Establishing new functionalities and requirements
The basic functionalities have been around for many years and are implemented on many types of smart cards such as employee badges and bank cards. However, the growing popularity of e-ID cards is driving new functions, for example granting only partial data access to information stored on the card to ensure data integrity and confidentiality: an automated check-in kiosk should not be able to fully read all the data on an e-ID card and should only have access to non-sensitive data. Smart card middleware suitable for e-ID cards must take into account these access definitions by assisting in the certificate validation.

A special e-ID card requirement results from the ICAO-standardised MRTD protocols. The most promising MRTD protocol for personal computers – and therefore for smart card middlewares – is Password Authenticated Connection Establishment or PACE2. PACE securely transfers a PIN over a contactless connection, depriving an attacker any possibility of determining the PIN, even if its entropy is very low. PACE, which was developed by the German information security agency (Bundesamt für Sicherheit in der Informationstechnik or BSI) and adopted by ICAO, was first implemented in the German e-ID card. The protocol is appealing for computer applications because encryption and signature applications can use the secure channel it establishes between a device and the contactless card. Although so far only a few smart card middlewares support PACE because the majority of smart cards are still contact-based, it is, however, expected that PACE will gain popularity in the coming years.

In contrast to PACE, other ICAO protocols – including Basic Access Control, Extended Access Control and Active Authentication – are not relevant for personal computer applications and therefore not important for a smart card middleware to support. In fact, they are only used by control systems (for example at the border), which usually work with specialised hardware or with dedicated machines running applications that access the e-ID card directly.

Other e-ID-specific requirements pose different challenges. Some e-ID documents require several PINs (for example one for accessing personal data and another one for digital signatures), which currently are not commonly supported by standard smart card access interfaces. Additional requirements for digital certificates issued to control stations (authorisation certificates) are established, because many e-ID systems demand that only authorised terminals may access sensitive data on the card.

Case studies
The e-Passport as standardised by ICAO is the most popular electronic identity document in the world. Several hundred million copies have been issued, yet the market lacks any smart card middleware solutions, as the e-Passport is not meant for signing, encrypting or authenticating on a personal computer. Other e-ID cards without middleware access are the Chinese ID, used only for symmetric authentication which is impractical for online scenarios, and the (old) German and French health cards, which were merely used for storing information. In many other cases, such as the Serbian e-ID card, there is still too little public documentation on the exact usage scenarios.

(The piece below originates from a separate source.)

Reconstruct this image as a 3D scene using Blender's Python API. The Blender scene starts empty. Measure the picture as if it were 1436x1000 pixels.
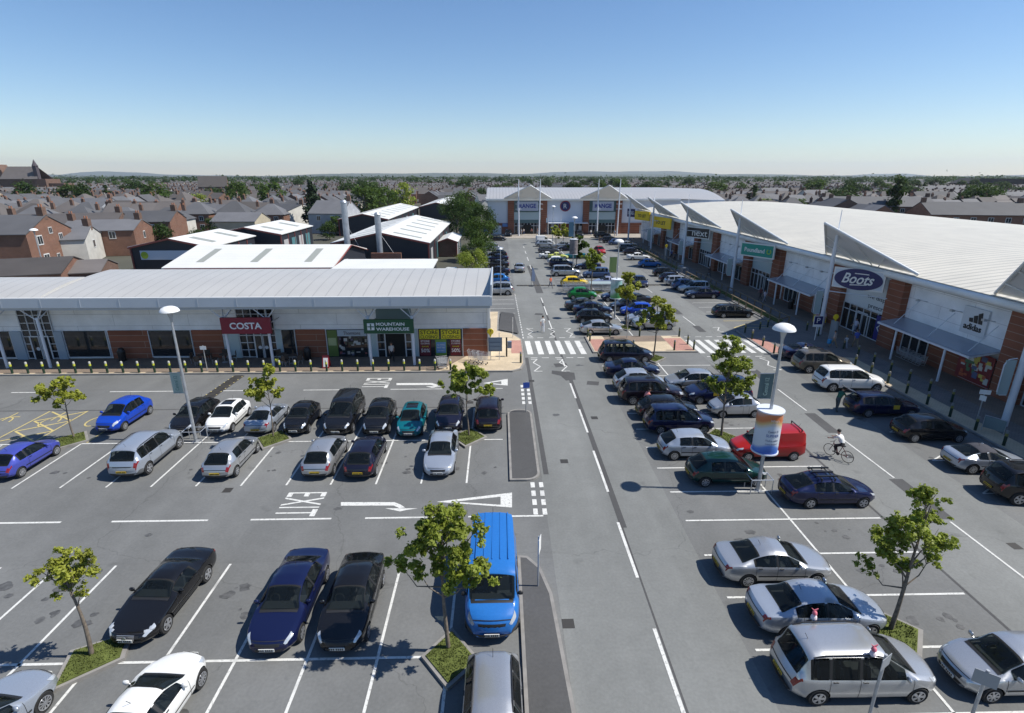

Austria, Belgium and Finland
The Austrian eCard, which is actually a health card but can also be used as a citizen card, can be accessed via the usual interfaces. The eCard uses elliptic curve crypto algorithms, which are supported by very few smart card middlewares. The Belgian e-ID card, Belpic, can also be used via the popular access interfaces. As Belpic uses the more common RSA crypto system, finding eligible smart card middleware is easier than in the case of the Austrian eCard. The Finish electronic identity document Fineid started a decade ago with PKCS#11 and MS-CAPI support. According to the Fineid website the card has been expanded to support the TokenD interface on Macs.

figure 3.

Germany
The German e-ID card is a different case (see figure 3). The German government chose not to support open access interfaces (ISO/IEC 24272 is used, but not accessible by conventional applications). Instead, the card is only accessible with a special client named AusweisApp, formerly known as ‘Bürgerclient’. If a user wishes to sign on, a server-side application is necessary. This application sends a command to a dedicated e-ID-server, which in turn establishes a secure remote connection to the e-ID card via the AusweisApp. Applications supporting the German e-ID card not only need to be interoperable with the e-ID server, but also have to provide an authorisation certificate issued by an official certification authority. Due to the difficulty of faking these certification authorities, criminals will have very little chance of setting up dubious services. These policies ensure that the e-ID card is only used by authorised applications.

However, the German approach has some disadvantages. As the AusweisApp is proprietary, no standard components can be used. Every user needs to install the software on his PC. Due to the diversity of different platforms, it might take years until the AusweisApp will be available for all relevant operating systems, including mobile platforms. Furthermore, the proprietary software precludes it from being used elsewhere, as there is no international interoperability. The AusweisApp is comparatively complex and therefore not suitable for platforms with restricted resources (for example embedded systems and mobile phones).

Conclusion
The German approach poses an interesting question: will relying on a dedicated client prove more effective than the traditional approach based on standard smart card middleware? Will this prevent users from widely adopting the card for use? Historically, almost all electronic identity card projects have suffered problems due to low user acceptance. Therefore, one thing is clear: user acceptance will play an important role in the competition between the two different middleware philosophies.

References
1 K. Schmeh, Elektronische Ausweisdokumente: Grundlagen und Praxisbeispiele, Hanser Verlag, 2009.
2 J. Bender, D. Kügler, “Introducing the PACE solution”, Keesing Journal of Documents & Identity, issue 30, 2009.